Write the data out again exactly, with no pictures.

_INFORMATION PROVIDED_

────────────────────

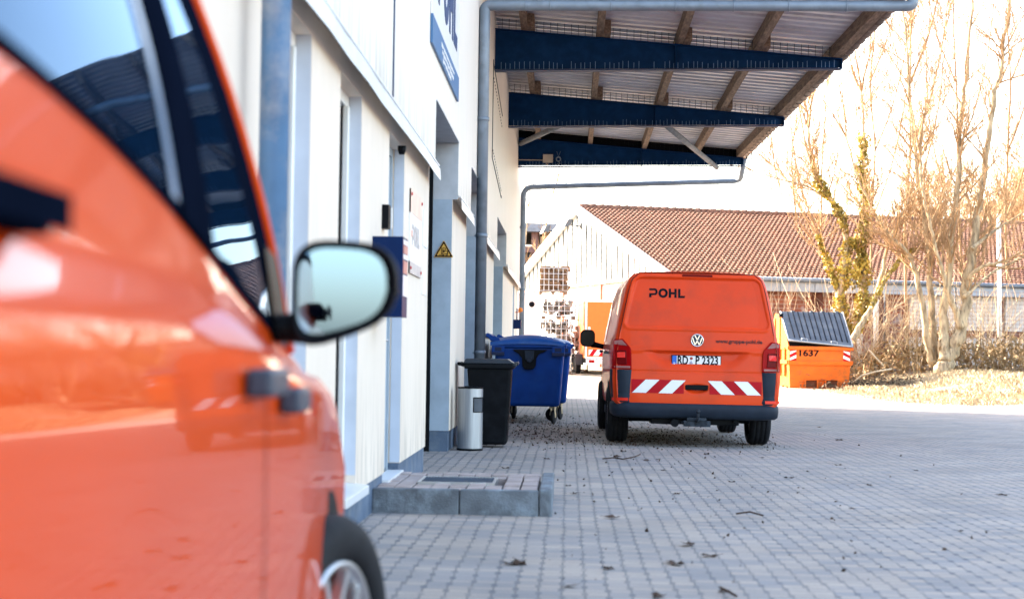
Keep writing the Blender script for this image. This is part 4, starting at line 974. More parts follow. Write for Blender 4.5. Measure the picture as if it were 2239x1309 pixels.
# big blue containers
def blue_container(label, loc, rz):
    C = thing("waste_container", label, "waste container", loc, rz, "blue waste containers by the wall")
    mb = MB(); taper(mb, (-0.455, 0.455, -0.6, 0.6), (-0.50, 0.52, -0.655, 0.655), 0.25, 1.12); mb.build("body", M_blueplast, C, 0.05, 3)
    mb = MB(); mb.box(-0.525, 0.545, -0.68, 0.68, 1.1, 1.155)
    for x in (-0.45, 0.42):
        mb.box(x-0.09, x+0.10, -0.70, -0.655, 1.0, 1.13)
    mb.build("rim", M_blueplast, C, 0.012)
    mb = MB()
    for x in (-0.45, 0.42):
        mb.box(x-0.085, x+0.095, -0.705, -0.66, 0.985, 1.035)
        mb.box(x-0.045, x+0.055, -0.7025, -0.69, 1.045, 1.105)
    mb.build("lift_pocket", mat("dark blue plastic", (0.0008, 0.01, 0.05), 0.5), C, 0.004)
    # domed lid on an arc
    mb = MB(); rows = []
    for y in [-0.70, -0.695, -0.66, -0.4, 0, 0.4, 0.66, 0.695, 0.70]:
        e = smooth(0.70, 0.6, abs(y)); row = []
        for i in range(17):
            u = i/16; x = lerp(-0.56, 0.555, u); z = 1.165+(0.115*math.sin(math.pi*min(1, u*0.93+0.035))**0.75)*(0.35+0.65*e)+(0.012 if abs(y) in (0.4,) else 0)
            if i == 16 or abs(y) == 0.70: z = 1.15 if i == 16 else z-0.05
            row.append((x, y, z))
        rows.append(row)
    mb.grid(rows, True, True); mb.box(-0.55, 0.56, -0.685, 0.685, 1.15, 1.17); mb.build("lid", mat("lid blue", (0.004, 0.06, 0.26), 0.38, var=0.12, dirt=(0.04, 0.13, 0.3), dscale=7, damt=0.4), C)
    mb = MB(); 
    for y in (-0.6, 0.6):
        mb.prism([(-0.45, y-0.03, 1.16), (-0.56, y-0.03, 1.2), (-0.64, y-0.03, 1.29), (-0.6, y-0.03, 1.31), (-0.53, y-0.03, 1.27), (-0.42, y-0.03, 1.22)], (0, 0.06, 0))
    mb.tube([(-0.6, -0.64, 1.275), (-0.6, 0.64, 1.275)], 0.03, 10)
    mb.build("lid_hinge", M_blueplast, C, 0.006)
    sh = [(-0.16, 1.07), (0.2, 1.07), (0.17, 1.045), (0.11, 1.02), (0.085, 0.97), (0.08, 0.88), (0.05, 0.84), (-0.03, 0.84), (-0.06, 0.88), (-0.065, 0.97), (-0.1, 1.02), (-0.14, 1.045)]
    mb = MB(); mb.prism([((x-0.02)*1.4+0.02, -0.69, 1.075+(z-1.07)*1.25) for x, z in reversed(sh)], (0, 0.05, 0)); s = mb.build("lift_shield", M_black, C, 0.006)
    mb = MB(); mb.tube([(0.01, -0.68, 0.93), (0.01, -0.74, 0.93)], [0.045, 0.04], 16); mb.hexa([(-0.05, -0.72, 0.93), (0.07, -0.72, 0.93), (0.07, -0.69, 0.93), (-0.05, -0.69, 0.93)], [(-0.06, -0.705, 1.06), (0.08, -0.705, 1.06), (0.08, -0.69, 1.06), (-0.06, -0.69, 1.06)]); mb.build("trunnion", M_plast, s, 0.004)
    for x, y, t in ((-0.35, -0.5, 0.2), (0.36, -0.5, -0.3), (-0.35, 0.5, 0.5), (0.36, 0.5, 1.15)):
        T = Matrix.Translation((x, y, 0)) @ Matrix.Rotation(t, 4, 'Z')
        mb = MB(); mb.lathe([(0, -0.022), (0.085, -0.022), (0.1, -0.014), (0.1, 0.014), (0.085, 0.022), (0, 0.022)], 20, T @ Matrix.Translation((0, 0.03, 0.1)) @ Matrix.Rotation(R(90), 4, 'Y')); w = mb.build("castor", M_rubber, C)
        mb = MB()
        for s in (-1, 1): mb.hexa([T @ Vector(p) for p in ((s*0.03-0.003, 0.005, 0.09), (s*0.03+0.003, 0.005, 0.09), (s*0.03+0.003, 0.055, 0.09), (s*0.03-0.003, 0.055, 0.09))], [T @ Vector(p) for p in ((s*0.03-0.003, -0.04, 0.23), (s*0.03+0.003, -0.04, 0.23), (s*0.03+0.003, 0.03, 0.23), (s*0.03-0.003, 0.03, 0.23))])
        mb.box(-0.04, 0.04, -0.05, 0.04, 0.228, 0.255, T); mb.build("fork", mat("yellow zinc", (0.4, 0.36, 0.26), 0.4, 0.7), w)
    return C
blue_container("nearer blue wheeled waste container with rounded lid behind the black bin", (-0.575, 24.55, ground(-.5, 24)+0.005), 0.0)
blue_container("blue waste container peeking out behind the nearer blue container", (-0.50, 26.15, ground(-.5, 26)+0.005), 0.03)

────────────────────

_RESPONSE BELOW_
Keep writing the Blender script for this image. This is part 4, starting at line 974. More parts follow. Write for Blender 4.5. Measure the picture as if it were 2239x1309 pixels.
# big blue containers
def blue_container(label, loc, rz):
    C = thing("waste_container", label, "waste container", loc, rz, "blue waste containers by the wall")
    mb = MB(); taper(mb, (-0.455, 0.455, -0.6, 0.6), (-0.50, 0.52, -0.655, 0.655), 0.25, 1.12); mb.build("body", M_blueplast, C, 0.05, 3)
    mb = MB(); mb.box(-0.525, 0.545, -0.68, 0.68, 1.1, 1.155)
    for x in (-0.45, 0.42):
        mb.box(x-0.09, x+0.10, -0.70, -0.655, 1.0, 1.13)
    mb.build("rim", M_blueplast, C, 0.012)
    mb = MB()
    for x in (-0.45, 0.42):
        mb.box(x-0.085, x+0.095, -0.705, -0.66, 0.985, 1.035)
        mb.box(x-0.045, x+0.055, -0.7025, -0.69, 1.045, 1.105)
    mb.build("lift_pocket", mat("dark blue plastic", (0.0008, 0.01, 0.05), 0.5), C, 0.004)
    # domed lid on an arc
    mb = MB(); rows = []
    for y in [-0.70, -0.695, -0.66, -0.4, 0, 0.4, 0.66, 0.695, 0.70]:
        e = smooth(0.70, 0.6, abs(y)); row = []
        for i in range(17):
            u = i/16; x = lerp(-0.56, 0.555, u); z = 1.165+(0.115*math.sin(math.pi*min(1, u*0.93+0.035))**0.75)*(0.35+0.65*e)+(0.012 if abs(y) in (0.4,) else 0)
            if i == 16 or abs(y) == 0.70: z = 1.15 if i == 16 else z-0.05
            row.append((x, y, z))
        rows.append(row)
    mb.grid(rows, True, True); mb.box(-0.55, 0.56, -0.685, 0.685, 1.15, 1.17); mb.build("lid", mat("lid blue", (0.004, 0.06, 0.26), 0.38, var=0.12, dirt=(0.04, 0.13, 0.3), dscale=7, damt=0.4), C)
    mb = MB(); 
    for y in (-0.6, 0.6):
        mb.prism([(-0.45, y-0.03, 1.16), (-0.56, y-0.03, 1.2), (-0.64, y-0.03, 1.29), (-0.6, y-0.03, 1.31), (-0.53, y-0.03, 1.27), (-0.42, y-0.03, 1.22)], (0, 0.06, 0))
    mb.tube([(-0.6, -0.64, 1.275), (-0.6, 0.64, 1.275)], 0.03, 10)
    mb.build("lid_hinge", M_blueplast, C, 0.006)
    sh = [(-0.16, 1.07), (0.2, 1.07), (0.17, 1.045), (0.11, 1.02), (0.085, 0.97), (0.08, 0.88), (0.05, 0.84), (-0.03, 0.84), (-0.06, 0.88), (-0.065, 0.97), (-0.1, 1.02), (-0.14, 1.045)]
    mb = MB(); mb.prism([((x-0.02)*1.4+0.02, -0.69, 1.075+(z-1.07)*1.25) for x, z in reversed(sh)], (0, 0.05, 0)); s = mb.build("lift_shield", M_black, C, 0.006)
    mb = MB(); mb.tube([(0.01, -0.68, 0.93), (0.01, -0.74, 0.93)], [0.045, 0.04], 16); mb.hexa([(-0.05, -0.72, 0.93), (0.07, -0.72, 0.93), (0.07, -0.69, 0.93), (-0.05, -0.69, 0.93)], [(-0.06, -0.705, 1.06), (0.08, -0.705, 1.06), (0.08, -0.69, 1.06), (-0.06, -0.69, 1.06)]); mb.build("trunnion", M_plast, s, 0.004)
    for x, y, t in ((-0.35, -0.5, 0.2), (0.36, -0.5, -0.3), (-0.35, 0.5, 0.5), (0.36, 0.5, 1.15)):
        T = Matrix.Translation((x, y, 0)) @ Matrix.Rotation(t, 4, 'Z')
        mb = MB(); mb.lathe([(0, -0.022), (0.085, -0.022), (0.1, -0.014), (0.1, 0.014), (0.085, 0.022), (0, 0.022)], 20, T @ Matrix.Translation((0, 0.03, 0.1)) @ Matrix.Rotation(R(90), 4, 'Y')); w = mb.build("castor", M_rubber, C)
        mb = MB()
        for s in (-1, 1): mb.hexa([T @ Vector(p) for p in ((s*0.03-0.003, 0.005, 0.09), (s*0.03+0.003, 0.005, 0.09), (s*0.03+0.003, 0.055, 0.09), (s*0.03-0.003, 0.055, 0.09))], [T @ Vector(p) for p in ((s*0.03-0.003, -0.04, 0.23), (s*0.03+0.003, -0.04, 0.23), (s*0.03+0.003, 0.03, 0.23), (s*0.03-0.003, 0.03, 0.23))])
        mb.box(-0.04, 0.04, -0.05, 0.04, 0.228, 0.255, T); mb.build("fork", mat("yellow zinc", (0.4, 0.36, 0.26), 0.4, 0.7), w)
    return C
blue_container("nearer blue wheeled waste container with rounded lid behind the black bin", (-0.575, 24.55, ground(-.5, 24)+0.005), 0.0)
blue_container("blue waste container peeking out behind the nearer blue container", (-0.50, 26.15, ground(-.5, 26)+0.005), 0.03)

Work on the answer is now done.